**SHORT EXERCISE**: Only the lines from the line that has "Write a Blender" through the line that has "COL = S.collection" should be reproduced, exactly and with both ends kept.

**INPUT FOR THIS TASK**:

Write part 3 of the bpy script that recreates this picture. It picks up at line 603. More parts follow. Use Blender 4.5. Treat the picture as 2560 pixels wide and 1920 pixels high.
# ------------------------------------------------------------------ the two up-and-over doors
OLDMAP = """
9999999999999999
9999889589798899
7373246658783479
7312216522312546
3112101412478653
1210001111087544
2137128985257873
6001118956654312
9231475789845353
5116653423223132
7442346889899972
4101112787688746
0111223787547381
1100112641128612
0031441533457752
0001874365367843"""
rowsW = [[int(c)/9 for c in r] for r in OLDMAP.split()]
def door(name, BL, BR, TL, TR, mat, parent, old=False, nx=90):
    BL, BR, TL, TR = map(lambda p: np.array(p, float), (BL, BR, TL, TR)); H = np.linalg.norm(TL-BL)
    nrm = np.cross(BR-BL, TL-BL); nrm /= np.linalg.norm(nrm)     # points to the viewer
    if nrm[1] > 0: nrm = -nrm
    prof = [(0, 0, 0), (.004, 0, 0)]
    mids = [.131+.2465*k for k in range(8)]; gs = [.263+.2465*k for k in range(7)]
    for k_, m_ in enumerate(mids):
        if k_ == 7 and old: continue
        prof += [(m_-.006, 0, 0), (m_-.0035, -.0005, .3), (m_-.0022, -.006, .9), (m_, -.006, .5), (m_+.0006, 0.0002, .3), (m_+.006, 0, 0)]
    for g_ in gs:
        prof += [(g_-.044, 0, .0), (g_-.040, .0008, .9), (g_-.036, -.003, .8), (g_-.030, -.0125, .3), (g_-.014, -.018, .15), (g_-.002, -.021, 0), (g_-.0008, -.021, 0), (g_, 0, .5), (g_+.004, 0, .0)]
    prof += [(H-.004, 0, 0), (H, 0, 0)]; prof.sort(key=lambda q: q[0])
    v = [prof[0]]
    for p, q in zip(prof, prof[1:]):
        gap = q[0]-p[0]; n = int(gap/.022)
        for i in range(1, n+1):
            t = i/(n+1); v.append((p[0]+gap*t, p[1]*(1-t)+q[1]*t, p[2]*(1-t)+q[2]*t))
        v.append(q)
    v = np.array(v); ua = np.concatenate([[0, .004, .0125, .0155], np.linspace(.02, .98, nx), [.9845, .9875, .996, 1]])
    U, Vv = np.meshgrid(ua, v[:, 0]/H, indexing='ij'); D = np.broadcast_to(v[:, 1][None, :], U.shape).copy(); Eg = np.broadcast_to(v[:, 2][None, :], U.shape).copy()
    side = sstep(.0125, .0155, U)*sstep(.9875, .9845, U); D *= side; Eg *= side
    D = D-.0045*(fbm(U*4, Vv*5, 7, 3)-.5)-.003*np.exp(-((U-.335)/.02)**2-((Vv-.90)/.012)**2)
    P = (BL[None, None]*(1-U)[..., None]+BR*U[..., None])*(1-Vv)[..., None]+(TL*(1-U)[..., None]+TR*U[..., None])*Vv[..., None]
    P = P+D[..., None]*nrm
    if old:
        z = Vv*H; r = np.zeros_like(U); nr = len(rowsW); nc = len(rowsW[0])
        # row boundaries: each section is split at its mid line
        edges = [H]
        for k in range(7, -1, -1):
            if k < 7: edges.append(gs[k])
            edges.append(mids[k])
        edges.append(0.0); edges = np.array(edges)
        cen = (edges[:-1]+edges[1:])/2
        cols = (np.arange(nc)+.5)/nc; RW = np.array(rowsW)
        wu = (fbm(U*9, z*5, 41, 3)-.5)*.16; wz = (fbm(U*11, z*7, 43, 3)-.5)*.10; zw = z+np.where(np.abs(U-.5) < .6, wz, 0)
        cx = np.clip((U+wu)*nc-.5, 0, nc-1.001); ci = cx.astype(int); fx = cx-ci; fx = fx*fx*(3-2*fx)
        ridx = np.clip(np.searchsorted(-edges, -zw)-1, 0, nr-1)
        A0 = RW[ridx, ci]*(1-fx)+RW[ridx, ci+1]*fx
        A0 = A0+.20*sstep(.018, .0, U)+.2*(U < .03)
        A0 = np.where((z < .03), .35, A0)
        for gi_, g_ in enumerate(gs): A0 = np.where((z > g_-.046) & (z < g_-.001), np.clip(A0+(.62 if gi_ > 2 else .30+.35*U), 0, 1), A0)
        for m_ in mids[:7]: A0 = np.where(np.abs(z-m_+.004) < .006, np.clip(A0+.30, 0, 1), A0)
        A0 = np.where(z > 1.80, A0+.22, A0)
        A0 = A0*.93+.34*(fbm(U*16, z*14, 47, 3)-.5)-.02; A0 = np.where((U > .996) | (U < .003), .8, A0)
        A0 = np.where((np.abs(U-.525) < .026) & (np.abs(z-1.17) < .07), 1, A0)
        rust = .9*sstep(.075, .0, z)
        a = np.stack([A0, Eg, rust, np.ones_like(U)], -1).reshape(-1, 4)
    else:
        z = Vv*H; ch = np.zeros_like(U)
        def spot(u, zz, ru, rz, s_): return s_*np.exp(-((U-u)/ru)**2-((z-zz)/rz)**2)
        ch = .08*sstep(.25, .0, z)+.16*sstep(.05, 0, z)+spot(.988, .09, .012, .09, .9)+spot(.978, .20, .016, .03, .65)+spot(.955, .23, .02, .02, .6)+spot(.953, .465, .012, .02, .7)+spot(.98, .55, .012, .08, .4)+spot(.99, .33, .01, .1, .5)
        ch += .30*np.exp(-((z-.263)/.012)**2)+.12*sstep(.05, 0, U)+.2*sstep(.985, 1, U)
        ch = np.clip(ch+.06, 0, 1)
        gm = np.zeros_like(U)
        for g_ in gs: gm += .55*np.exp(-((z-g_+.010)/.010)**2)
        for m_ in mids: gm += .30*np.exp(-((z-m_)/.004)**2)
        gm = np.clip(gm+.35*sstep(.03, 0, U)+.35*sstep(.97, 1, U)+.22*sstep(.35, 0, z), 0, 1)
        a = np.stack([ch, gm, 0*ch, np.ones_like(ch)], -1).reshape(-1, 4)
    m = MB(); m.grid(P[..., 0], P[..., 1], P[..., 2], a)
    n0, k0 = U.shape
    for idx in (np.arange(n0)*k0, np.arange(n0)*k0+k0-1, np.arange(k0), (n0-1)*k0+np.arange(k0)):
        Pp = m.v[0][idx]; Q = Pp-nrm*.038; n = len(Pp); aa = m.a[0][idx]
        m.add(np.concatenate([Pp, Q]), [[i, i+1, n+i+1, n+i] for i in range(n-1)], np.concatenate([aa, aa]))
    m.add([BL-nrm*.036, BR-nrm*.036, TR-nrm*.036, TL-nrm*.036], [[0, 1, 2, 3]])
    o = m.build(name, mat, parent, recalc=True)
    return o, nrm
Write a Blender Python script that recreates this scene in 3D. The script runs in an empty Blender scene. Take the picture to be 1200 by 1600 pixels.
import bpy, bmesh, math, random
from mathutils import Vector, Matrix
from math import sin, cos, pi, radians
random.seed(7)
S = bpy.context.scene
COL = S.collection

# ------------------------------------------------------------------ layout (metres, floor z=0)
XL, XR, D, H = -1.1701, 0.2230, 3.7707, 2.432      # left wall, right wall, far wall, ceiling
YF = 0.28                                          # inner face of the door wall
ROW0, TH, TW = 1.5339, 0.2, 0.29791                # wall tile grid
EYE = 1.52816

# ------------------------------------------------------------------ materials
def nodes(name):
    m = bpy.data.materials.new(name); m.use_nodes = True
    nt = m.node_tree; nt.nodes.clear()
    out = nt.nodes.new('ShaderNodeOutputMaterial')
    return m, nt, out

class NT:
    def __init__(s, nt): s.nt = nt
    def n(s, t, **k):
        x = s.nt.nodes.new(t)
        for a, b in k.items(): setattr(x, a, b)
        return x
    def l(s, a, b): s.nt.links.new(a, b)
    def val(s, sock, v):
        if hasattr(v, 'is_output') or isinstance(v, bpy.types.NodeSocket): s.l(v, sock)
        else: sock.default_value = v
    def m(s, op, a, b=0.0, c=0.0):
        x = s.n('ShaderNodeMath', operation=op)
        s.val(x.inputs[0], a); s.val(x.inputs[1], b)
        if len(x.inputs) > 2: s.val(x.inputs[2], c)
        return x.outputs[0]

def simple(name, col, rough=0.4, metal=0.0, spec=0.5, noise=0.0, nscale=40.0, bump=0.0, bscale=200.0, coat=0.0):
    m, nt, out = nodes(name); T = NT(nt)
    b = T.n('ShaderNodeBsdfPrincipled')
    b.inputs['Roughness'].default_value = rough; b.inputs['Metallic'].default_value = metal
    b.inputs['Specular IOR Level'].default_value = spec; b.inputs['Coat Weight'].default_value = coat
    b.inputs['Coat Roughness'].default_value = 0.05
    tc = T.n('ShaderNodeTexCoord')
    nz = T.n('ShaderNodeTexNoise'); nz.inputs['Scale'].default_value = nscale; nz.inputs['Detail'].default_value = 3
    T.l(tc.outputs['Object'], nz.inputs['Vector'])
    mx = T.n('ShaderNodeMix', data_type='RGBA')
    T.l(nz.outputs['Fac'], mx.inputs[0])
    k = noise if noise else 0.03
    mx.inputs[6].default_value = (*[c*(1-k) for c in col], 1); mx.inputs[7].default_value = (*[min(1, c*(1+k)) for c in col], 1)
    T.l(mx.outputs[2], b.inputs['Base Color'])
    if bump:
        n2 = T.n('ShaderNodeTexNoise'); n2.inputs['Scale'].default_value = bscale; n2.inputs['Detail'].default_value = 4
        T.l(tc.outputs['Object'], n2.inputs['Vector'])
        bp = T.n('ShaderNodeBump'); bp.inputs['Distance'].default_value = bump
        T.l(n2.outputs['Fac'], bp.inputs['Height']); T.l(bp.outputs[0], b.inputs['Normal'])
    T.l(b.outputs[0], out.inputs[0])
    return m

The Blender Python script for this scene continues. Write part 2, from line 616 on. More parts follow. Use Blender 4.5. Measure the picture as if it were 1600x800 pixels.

**SOLUTION TO THIS PROBLEM**:
Write a Blender Python script that recreates this scene in 3D. The script runs in an empty Blender scene. Take the picture to be 1200 by 1600 pixels.
import bpy, bmesh, math, random
from mathutils import Vector, Matrix
from math import sin, cos, pi, radians
random.seed(7)
S = bpy.context.scene
COL = S.collection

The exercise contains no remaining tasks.